Polymer membranes for water treatment are constrained by the permeability-separation trade-off. Herein, two-dimensional (2D) zeolitic imidazolate frameworks (ZIFs) made of benzimidazole interconnected with Zn ions are used to create 2D Zn2(Bim)4 molecular sieve nanosheets, which is explored as an asymmetric, thin-film composite (TFC) nanofiltration (NF) membrane for removing organic dyes and salts from water with a high water permeability under a low operating pressure (1 bar).
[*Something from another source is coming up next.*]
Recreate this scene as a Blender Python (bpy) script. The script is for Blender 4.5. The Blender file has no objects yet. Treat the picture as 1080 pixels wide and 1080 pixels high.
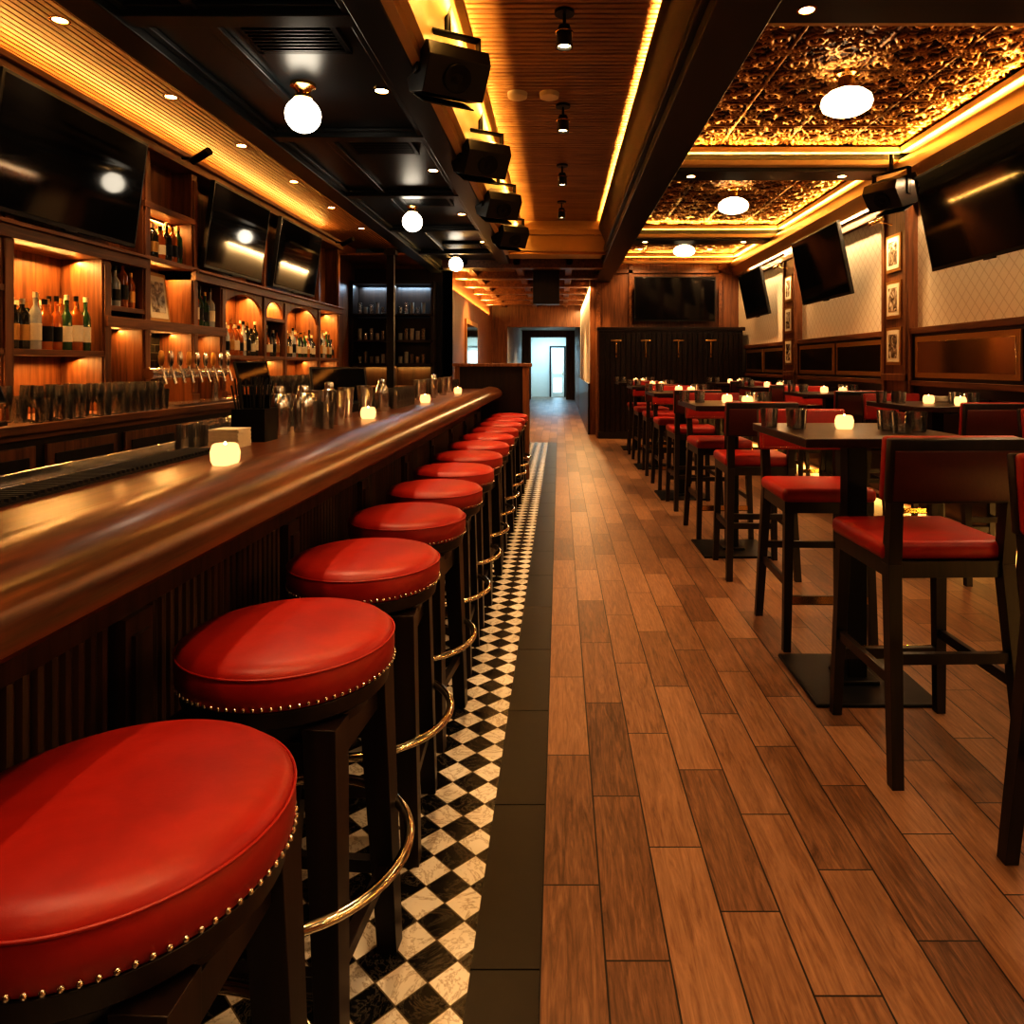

The 2D Zn2(Bim)4 TFC NF membrane is synthesized via ionic bonds between polycations and the peripheral hydroxy groups of 2D Zn2(Bim)4 nanosheets, regulating the assembly of 2D Zn2(Bim)4 to create a novel crack-free functional layer on top of a polyvinylidene fluoride (PVDF) ultrafiltration membrane. FESEM and XPS confirmed the presence of a polycations-regulated ultrathin functional layer with a thickness of ∼37 nm on the PVDF support. Benefiting from its structural feature, our 2D Zn2(Bim)4 TFC NF membrane could achieve an ultra-high flux of ∼290 L/(m2·h·bar) (5–10-fold higher than that of graphene-based membranes), good anti-fouling properties and high rejection rates (above 98%) for organic dyes. Moreover, the desalinization rate is 50–75%. That is, our membrane is endowed with NF capability, and its intrinsic ultrafiltration features (high water permeance, ultrafast, and energy-saving) are also well maintained.